Currently, we're seeing the effect most prominently with respect to global climate change. But its not the only one: we're losing species after species in an unprecendented loss (in human time scales) of biodiversity. We know that ecology is a complex web of interactions where a small loss (like of a "keystone predator") can result in the loss of an entire ecosystem.
The effect is well known: it's the "tragedy of the commons". If one or two people monetize the environment, they get rich -- at everyone else's expense. But when everyone tries to do it, it causes the system to collapse and everyone is impoverished.
We're running countless huge, uncontrolled experiments with our own environment -- because it's more profitable to those who already have money to do it that way -- but with no ability to measure the actual potential costs, because they're displaced in time and are generalized to be imposed on everyone, there are no brakes on the train.
It worked for us (Western civilization) because we were the first to monetize the commons.
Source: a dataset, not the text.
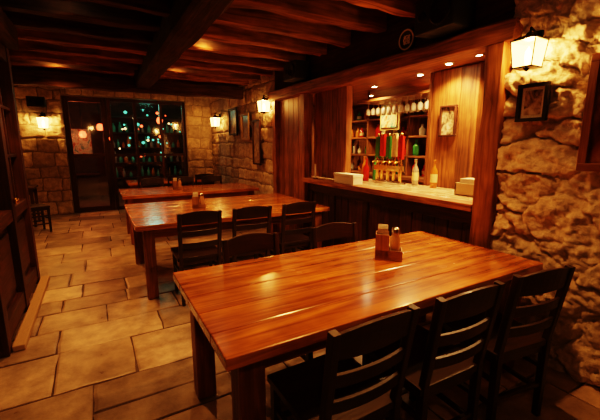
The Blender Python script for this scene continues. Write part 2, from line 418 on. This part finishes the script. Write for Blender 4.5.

But now that India, China, Brazil, and the rest of the world want to do it, the risks are becoming more apparent. Well -- that's not really true. Ecologists have known about the risks all along, but the plutocracy was willing to overlook the risks for their own enrichment. Many are still willing to overlook them to get a little richer in the short run.
Students often describe these as "problems facing the earth" or that "we need to protect the earth". Of course, the earth will be just fine. Human civilization, on the other hand, is much more delicate. As we've seen, it doesn't really take much for it to collapse.